**Challenge:**
Make an exact copy of all the data.
— START Information supplied —
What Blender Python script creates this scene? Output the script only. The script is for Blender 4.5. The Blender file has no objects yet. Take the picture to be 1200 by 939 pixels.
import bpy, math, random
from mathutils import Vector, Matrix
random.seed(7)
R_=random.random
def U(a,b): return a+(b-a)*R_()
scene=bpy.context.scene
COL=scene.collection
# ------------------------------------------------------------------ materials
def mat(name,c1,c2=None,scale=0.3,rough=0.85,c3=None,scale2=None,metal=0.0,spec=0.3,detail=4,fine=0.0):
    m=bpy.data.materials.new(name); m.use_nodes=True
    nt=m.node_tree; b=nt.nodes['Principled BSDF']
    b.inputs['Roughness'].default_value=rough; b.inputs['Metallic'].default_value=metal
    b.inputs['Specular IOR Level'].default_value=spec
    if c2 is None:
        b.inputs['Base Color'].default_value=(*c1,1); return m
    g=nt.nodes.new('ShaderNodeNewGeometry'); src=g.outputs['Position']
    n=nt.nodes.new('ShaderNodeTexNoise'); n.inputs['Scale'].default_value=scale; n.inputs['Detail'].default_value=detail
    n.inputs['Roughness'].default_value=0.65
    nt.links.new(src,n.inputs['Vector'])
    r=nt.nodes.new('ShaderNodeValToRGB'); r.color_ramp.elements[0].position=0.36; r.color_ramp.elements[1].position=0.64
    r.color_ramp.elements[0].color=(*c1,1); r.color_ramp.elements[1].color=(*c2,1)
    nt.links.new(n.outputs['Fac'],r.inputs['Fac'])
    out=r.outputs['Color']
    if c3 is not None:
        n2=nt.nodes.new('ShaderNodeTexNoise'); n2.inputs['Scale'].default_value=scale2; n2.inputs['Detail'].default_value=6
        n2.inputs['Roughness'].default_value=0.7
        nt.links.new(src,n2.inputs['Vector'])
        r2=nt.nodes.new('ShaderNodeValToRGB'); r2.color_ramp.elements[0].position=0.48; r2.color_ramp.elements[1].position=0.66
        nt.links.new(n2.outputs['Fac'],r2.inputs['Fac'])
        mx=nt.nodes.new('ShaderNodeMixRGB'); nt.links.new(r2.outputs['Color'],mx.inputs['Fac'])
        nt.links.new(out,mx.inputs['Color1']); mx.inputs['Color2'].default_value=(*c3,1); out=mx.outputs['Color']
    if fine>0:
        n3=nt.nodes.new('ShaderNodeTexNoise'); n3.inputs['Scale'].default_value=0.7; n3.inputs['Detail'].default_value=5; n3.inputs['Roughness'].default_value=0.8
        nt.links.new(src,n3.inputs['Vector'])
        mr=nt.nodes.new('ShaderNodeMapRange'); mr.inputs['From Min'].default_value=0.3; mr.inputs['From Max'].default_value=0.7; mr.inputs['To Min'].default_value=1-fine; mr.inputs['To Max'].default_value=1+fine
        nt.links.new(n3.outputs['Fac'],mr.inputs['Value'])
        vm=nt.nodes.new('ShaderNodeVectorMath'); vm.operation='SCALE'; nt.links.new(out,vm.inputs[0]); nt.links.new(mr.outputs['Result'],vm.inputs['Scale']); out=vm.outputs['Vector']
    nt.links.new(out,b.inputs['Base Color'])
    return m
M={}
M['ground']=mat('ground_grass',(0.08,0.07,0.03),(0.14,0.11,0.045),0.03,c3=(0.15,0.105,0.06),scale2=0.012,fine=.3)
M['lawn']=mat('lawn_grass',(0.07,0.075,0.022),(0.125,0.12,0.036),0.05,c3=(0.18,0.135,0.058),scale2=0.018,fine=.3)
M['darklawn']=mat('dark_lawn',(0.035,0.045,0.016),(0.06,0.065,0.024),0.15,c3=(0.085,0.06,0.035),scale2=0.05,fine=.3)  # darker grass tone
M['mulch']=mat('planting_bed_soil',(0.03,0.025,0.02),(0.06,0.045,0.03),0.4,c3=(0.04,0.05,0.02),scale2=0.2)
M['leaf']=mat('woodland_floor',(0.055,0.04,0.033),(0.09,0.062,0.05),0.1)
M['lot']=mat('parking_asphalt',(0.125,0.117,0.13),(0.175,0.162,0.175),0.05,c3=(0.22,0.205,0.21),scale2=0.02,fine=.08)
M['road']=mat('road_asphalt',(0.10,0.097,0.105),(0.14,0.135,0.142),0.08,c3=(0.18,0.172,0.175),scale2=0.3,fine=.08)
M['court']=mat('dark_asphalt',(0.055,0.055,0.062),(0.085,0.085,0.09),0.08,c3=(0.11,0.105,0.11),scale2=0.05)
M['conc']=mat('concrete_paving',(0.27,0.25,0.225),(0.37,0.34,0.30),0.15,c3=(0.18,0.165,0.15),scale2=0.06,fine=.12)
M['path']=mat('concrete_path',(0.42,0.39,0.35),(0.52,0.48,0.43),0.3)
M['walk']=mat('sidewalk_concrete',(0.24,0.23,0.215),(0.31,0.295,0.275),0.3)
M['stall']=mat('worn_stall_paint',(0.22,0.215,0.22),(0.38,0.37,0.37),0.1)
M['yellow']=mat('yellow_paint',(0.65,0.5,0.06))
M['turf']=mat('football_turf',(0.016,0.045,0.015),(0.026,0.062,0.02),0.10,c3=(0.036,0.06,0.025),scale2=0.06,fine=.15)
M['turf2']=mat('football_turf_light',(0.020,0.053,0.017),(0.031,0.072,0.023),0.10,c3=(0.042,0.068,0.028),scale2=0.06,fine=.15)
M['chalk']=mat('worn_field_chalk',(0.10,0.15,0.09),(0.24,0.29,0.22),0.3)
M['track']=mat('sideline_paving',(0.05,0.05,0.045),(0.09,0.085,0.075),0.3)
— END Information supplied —
**Response below:**
What Blender Python script creates this scene? Output the script only. The script is for Blender 4.5. The Blender file has no objects yet. Take the picture to be 1200 by 939 pixels.
import bpy, math, random
from mathutils import Vector, Matrix
random.seed(7)
R_=random.random
def U(a,b): return a+(b-a)*R_()
scene=bpy.context.scene
COL=scene.collection
# ------------------------------------------------------------------ materials
def mat(name,c1,c2=None,scale=0.3,rough=0.85,c3=None,scale2=None,metal=0.0,spec=0.3,detail=4,fine=0.0):
    m=bpy.data.materials.new(name); m.use_nodes=True
    nt=m.node_tree; b=nt.nodes['Principled BSDF']
    b.inputs['Roughness'].default_value=rough; b.inputs['Metallic'].default_value=metal
    b.inputs['Specular IOR Level'].default_value=spec
    if c2 is None:
        b.inputs['Base Color'].default_value=(*c1,1); return m
    g=nt.nodes.new('ShaderNodeNewGeometry'); src=g.outputs['Position']
    n=nt.nodes.new('ShaderNodeTexNoise'); n.inputs['Scale'].default_value=scale; n.inputs['Detail'].default_value=detail
    n.inputs['Roughness'].default_value=0.65
    nt.links.new(src,n.inputs['Vector'])
    r=nt.nodes.new('ShaderNodeValToRGB'); r.color_ramp.elements[0].position=0.36; r.color_ramp.elements[1].position=0.64
    r.color_ramp.elements[0].color=(*c1,1); r.color_ramp.elements[1].color=(*c2,1)
    nt.links.new(n.outputs['Fac'],r.inputs['Fac'])
    out=r.outputs['Color']
    if c3 is not None:
        n2=nt.nodes.new('ShaderNodeTexNoise'); n2.inputs['Scale'].default_value=scale2; n2.inputs['Detail'].default_value=6
        n2.inputs['Roughness'].default_value=0.7
        nt.links.new(src,n2.inputs['Vector'])
        r2=nt.nodes.new('ShaderNodeValToRGB'); r2.color_ramp.elements[0].position=0.48; r2.color_ramp.elements[1].position=0.66
        nt.links.new(n2.outputs['Fac'],r2.inputs['Fac'])
        mx=nt.nodes.new('ShaderNodeMixRGB'); nt.links.new(r2.outputs['Color'],mx.inputs['Fac'])
        nt.links.new(out,mx.inputs['Color1']); mx.inputs['Color2'].default_value=(*c3,1); out=mx.outputs['Color']
    if fine>0:
        n3=nt.nodes.new('ShaderNodeTexNoise'); n3.inputs['Scale'].default_value=0.7; n3.inputs['Detail'].default_value=5; n3.inputs['Roughness'].default_value=0.8
        nt.links.new(src,n3.inputs['Vector'])
        mr=nt.nodes.new('ShaderNodeMapRange'); mr.inputs['From Min'].default_value=0.3; mr.inputs['From Max'].default_value=0.7; mr.inputs['To Min'].default_value=1-fine; mr.inputs['To Max'].default_value=1+fine
        nt.links.new(n3.outputs['Fac'],mr.inputs['Value'])
        vm=nt.nodes.new('ShaderNodeVectorMath'); vm.operation='SCALE'; nt.links.new(out,vm.inputs[0]); nt.links.new(mr.outputs['Result'],vm.inputs['Scale']); out=vm.outputs['Vector']
    nt.links.new(out,b.inputs['Base Color'])
    return m
M={}
M['ground']=mat('ground_grass',(0.08,0.07,0.03),(0.14,0.11,0.045),0.03,c3=(0.15,0.105,0.06),scale2=0.012,fine=.3)
M['lawn']=mat('lawn_grass',(0.07,0.075,0.022),(0.125,0.12,0.036),0.05,c3=(0.18,0.135,0.058),scale2=0.018,fine=.3)
M['darklawn']=mat('dark_lawn',(0.035,0.045,0.016),(0.06,0.065,0.024),0.15,c3=(0.085,0.06,0.035),scale2=0.05,fine=.3)  # darker grass tone
M['mulch']=mat('planting_bed_soil',(0.03,0.025,0.02),(0.06,0.045,0.03),0.4,c3=(0.04,0.05,0.02),scale2=0.2)
M['leaf']=mat('woodland_floor',(0.055,0.04,0.033),(0.09,0.062,0.05),0.1)
M['lot']=mat('parking_asphalt',(0.125,0.117,0.13),(0.175,0.162,0.175),0.05,c3=(0.22,0.205,0.21),scale2=0.02,fine=.08)
M['road']=mat('road_asphalt',(0.10,0.097,0.105),(0.14,0.135,0.142),0.08,c3=(0.18,0.172,0.175),scale2=0.3,fine=.08)
M['court']=mat('dark_asphalt',(0.055,0.055,0.062),(0.085,0.085,0.09),0.08,c3=(0.11,0.105,0.11),scale2=0.05)
M['conc']=mat('concrete_paving',(0.27,0.25,0.225),(0.37,0.34,0.30),0.15,c3=(0.18,0.165,0.15),scale2=0.06,fine=.12)
M['path']=mat('concrete_path',(0.42,0.39,0.35),(0.52,0.48,0.43),0.3)
M['walk']=mat('sidewalk_concrete',(0.24,0.23,0.215),(0.31,0.295,0.275),0.3)
M['stall']=mat('worn_stall_paint',(0.22,0.215,0.22),(0.38,0.37,0.37),0.1)
M['yellow']=mat('yellow_paint',(0.65,0.5,0.06))
M['turf']=mat('football_turf',(0.016,0.045,0.015),(0.026,0.062,0.02),0.10,c3=(0.036,0.06,0.025),scale2=0.06,fine=.15)
M['turf2']=mat('football_turf_light',(0.020,0.053,0.017),(0.031,0.072,0.023),0.10,c3=(0.042,0.068,0.028),scale2=0.06,fine=.15)
M['chalk']=mat('worn_field_chalk',(0.10,0.15,0.09),(0.24,0.29,0.22),0.3)
M['track']=mat('sideline_paving',(0.05,0.05,0.045),(0.09,0.085,0.075),0.3)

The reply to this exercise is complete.